Stated problem »
Copy the records below exactly, leaving out every picture.

Records supplied »
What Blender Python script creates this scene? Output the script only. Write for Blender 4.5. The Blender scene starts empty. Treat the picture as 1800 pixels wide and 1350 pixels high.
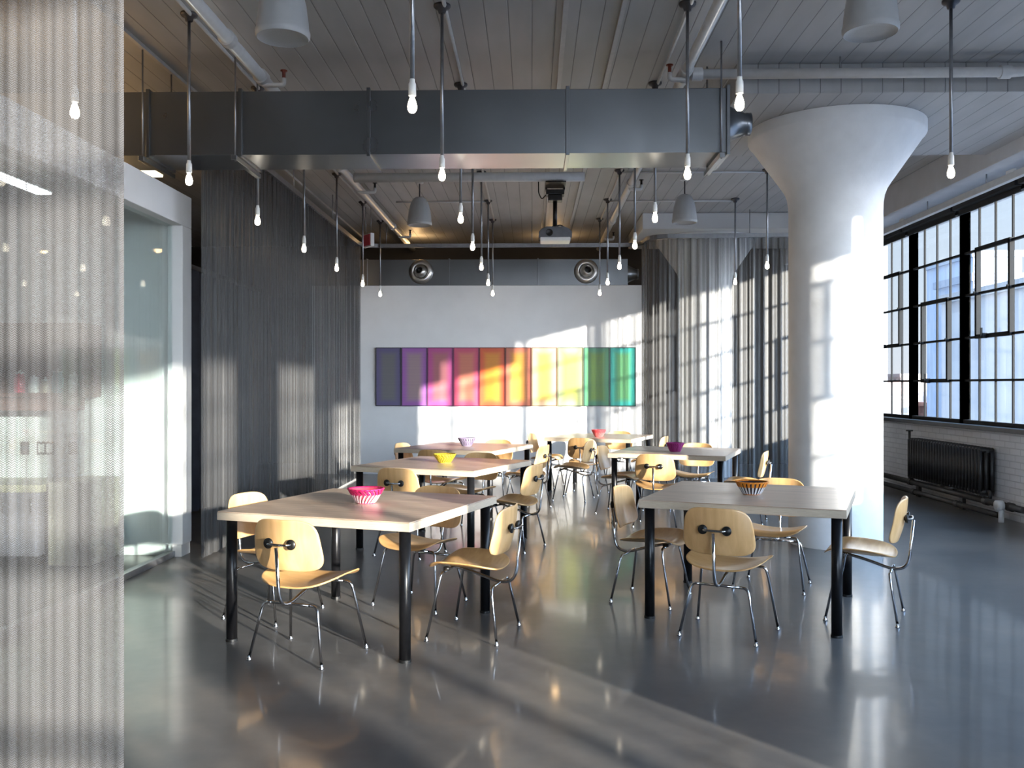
import bpy, bmesh, math, random
from mathutils import Vector, Matrix, Euler
R = math.radians
random.seed(7)
scene = bpy.context.scene
col = scene.collection

# ------------------------------------------------------------------ camera, sky, sun, exposure
cam_d = bpy.data.cameras.new('camera'); cam = bpy.data.objects.new('camera', cam_d); col.objects.link(cam)
cam.location = (0, 0, 1.45)
cam.rotation_euler = (R(90), 0, 0.022)
cam_d.sensor_width = 36.0
cam_d.lens = 36.0 * 1590 / 1800
cam_d.shift_y = 0.0011
cam_d.clip_end = 500
scene.camera = cam

scene.view_settings.view_transform = 'Standard'
scene.view_settings.look = 'None'
scene.view_settings.gamma = 1
scene.view_settings.use_curve_mapping = False
scene.view_settings.exposure = 0.55
scene.cycles.transparent_max_bounces = 24
scene.cycles.max_bounces = 10
scene.cycles.diffuse_bounces = 5
scene.cycles.glossy_bounces = 5
scene.cycles.sample_clamp_indirect = 6

SKY_STRENGTH = 0.84        # pale sky away from the sun
SUN_SIDE = 18.0             # how much brighter the hazy sky is around the sun
SUN_STRENGTH = 17.0
w = bpy.data.worlds.new('sky'); scene.world = w; w.use_nodes = True
nt = w.node_tree; nt.nodes.clear()
wo = nt.nodes.new('ShaderNodeOutputWorld'); bg = nt.nodes.new('ShaderNodeBackground')
tc = nt.nodes.new('ShaderNodeTexCoord'); sx = nt.nodes.new('ShaderNodeSeparateXYZ'); rp = nt.nodes.new('ShaderNodeValToRGB')
nt.links.new(tc.outputs['Generated'], sx.inputs[0]); nt.links.new(sx.outputs['Z'], rp.inputs[0])
el = rp.color_ramp.elements
el[0].position = 0.0; el[0].color = (0.83, 0.87, 0.95, 1)
el[1].position = 0.55; el[1].color = (0.34, 0.55, 0.90, 1)
e = el.new(0.10); e.color = (0.70, 0.82, 0.96, 1)
nt.links.new(rp.outputs[0], bg.inputs[0])
dt = nt.nodes.new('ShaderNodeVectorMath'); dt.operation = 'DOT_PRODUCT'; dt.inputs[1].default_value = (.61, -.745, .27)
nt.links.new(tc.outputs['Generated'], dt.inputs[0])
gm = nt.nodes.new('ShaderNodeMapRange'); gm.interpolation_type = 'SMOOTHSTEP'
gm.inputs['From Min'].default_value = -.15; gm.inputs['From Max'].default_value = .95
gm.inputs['To Min'].default_value = SKY_STRENGTH; gm.inputs['To Max'].default_value = SKY_STRENGTH * SUN_SIDE
nt.links.new(dt.outputs['Value'], gm.inputs[0]); nt.links.new(gm.outputs[0], bg.inputs[1])
nt.links.new(bg.outputs[0], wo.inputs[0])

sun_d = bpy.data.lights.new('sun', 'SUN'); sun = bpy.data.objects.new('sun', sun_d); col.objects.link(sun)
sun_d.energy = SUN_STRENGTH; sun_d.color = (1.0, 0.93, 0.82); sun_d.angle = R(.9)
SUN_EL = R(9.2); SUN_T = 1.24                       # SUN_T = forward travel per unit of leftward travel
hx = 1 / math.hypot(1, SUN_T); hy = SUN_T * hx
sdir = Vector((-hx * math.cos(SUN_EL), hy * math.cos(SUN_EL), -math.sin(SUN_EL)))
sun.rotation_euler = sdir.to_track_quat('-Z', 'Y').to_euler()
sun.location = (30, -35, 12)

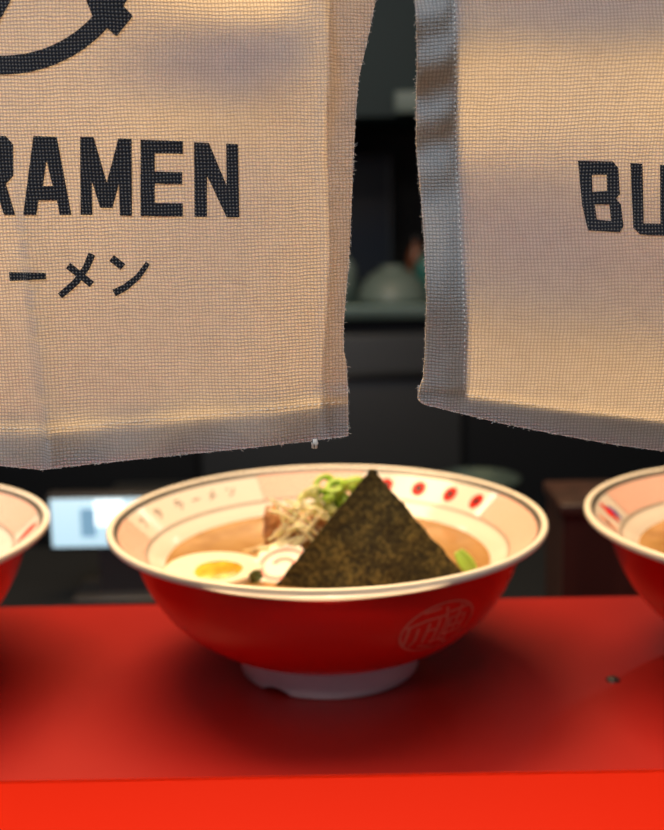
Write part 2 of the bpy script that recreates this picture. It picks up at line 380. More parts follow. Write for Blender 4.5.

Solution to this exercise »
What Blender Python script creates this scene? Output the script only. Write for Blender 4.5. The Blender scene starts empty. Treat the picture as 1800 pixels wide and 1350 pixels high.
import bpy, bmesh, math, random
from mathutils import Vector, Matrix, Euler
R = math.radians
random.seed(7)
scene = bpy.context.scene
col = scene.collection

# ------------------------------------------------------------------ camera, sky, sun, exposure
cam_d = bpy.data.cameras.new('camera'); cam = bpy.data.objects.new('camera', cam_d); col.objects.link(cam)
cam.location = (0, 0, 1.45)
cam.rotation_euler = (R(90), 0, 0.022)
cam_d.sensor_width = 36.0
cam_d.lens = 36.0 * 1590 / 1800
cam_d.shift_y = 0.0011
cam_d.clip_end = 500
scene.camera = cam

scene.view_settings.view_transform = 'Standard'
scene.view_settings.look = 'None'
scene.view_settings.gamma = 1
scene.view_settings.use_curve_mapping = False
scene.view_settings.exposure = 0.55
scene.cycles.transparent_max_bounces = 24
scene.cycles.max_bounces = 10
scene.cycles.diffuse_bounces = 5
scene.cycles.glossy_bounces = 5
scene.cycles.sample_clamp_indirect = 6

SKY_STRENGTH = 0.84        # pale sky away from the sun
SUN_SIDE = 18.0             # how much brighter the hazy sky is around the sun
SUN_STRENGTH = 17.0
w = bpy.data.worlds.new('sky'); scene.world = w; w.use_nodes = True
nt = w.node_tree; nt.nodes.clear()
wo = nt.nodes.new('ShaderNodeOutputWorld'); bg = nt.nodes.new('ShaderNodeBackground')
tc = nt.nodes.new('ShaderNodeTexCoord'); sx = nt.nodes.new('ShaderNodeSeparateXYZ'); rp = nt.nodes.new('ShaderNodeValToRGB')
nt.links.new(tc.outputs['Generated'], sx.inputs[0]); nt.links.new(sx.outputs['Z'], rp.inputs[0])
el = rp.color_ramp.elements
el[0].position = 0.0; el[0].color = (0.83, 0.87, 0.95, 1)
el[1].position = 0.55; el[1].color = (0.34, 0.55, 0.90, 1)
e = el.new(0.10); e.color = (0.70, 0.82, 0.96, 1)
nt.links.new(rp.outputs[0], bg.inputs[0])
dt = nt.nodes.new('ShaderNodeVectorMath'); dt.operation = 'DOT_PRODUCT'; dt.inputs[1].default_value = (.61, -.745, .27)
nt.links.new(tc.outputs['Generated'], dt.inputs[0])
gm = nt.nodes.new('ShaderNodeMapRange'); gm.interpolation_type = 'SMOOTHSTEP'
gm.inputs['From Min'].default_value = -.15; gm.inputs['From Max'].default_value = .95
gm.inputs['To Min'].default_value = SKY_STRENGTH; gm.inputs['To Max'].default_value = SKY_STRENGTH * SUN_SIDE
nt.links.new(dt.outputs['Value'], gm.inputs[0]); nt.links.new(gm.outputs[0], bg.inputs[1])
nt.links.new(bg.outputs[0], wo.inputs[0])

sun_d = bpy.data.lights.new('sun', 'SUN'); sun = bpy.data.objects.new('sun', sun_d); col.objects.link(sun)
sun_d.energy = SUN_STRENGTH; sun_d.color = (1.0, 0.93, 0.82); sun_d.angle = R(.9)
SUN_EL = R(9.2); SUN_T = 1.24                       # SUN_T = forward travel per unit of leftward travel
hx = 1 / math.hypot(1, SUN_T); hy = SUN_T * hx
sdir = Vector((-hx * math.cos(SUN_EL), hy * math.cos(SUN_EL), -math.sin(SUN_EL)))
sun.rotation_euler = sdir.to_track_quat('-Z', 'Y').to_euler()
sun.location = (30, -35, 12)

Write part 2 of the bpy script that recreates this picture. It picks up at line 380. More parts follow. Write for Blender 4.5.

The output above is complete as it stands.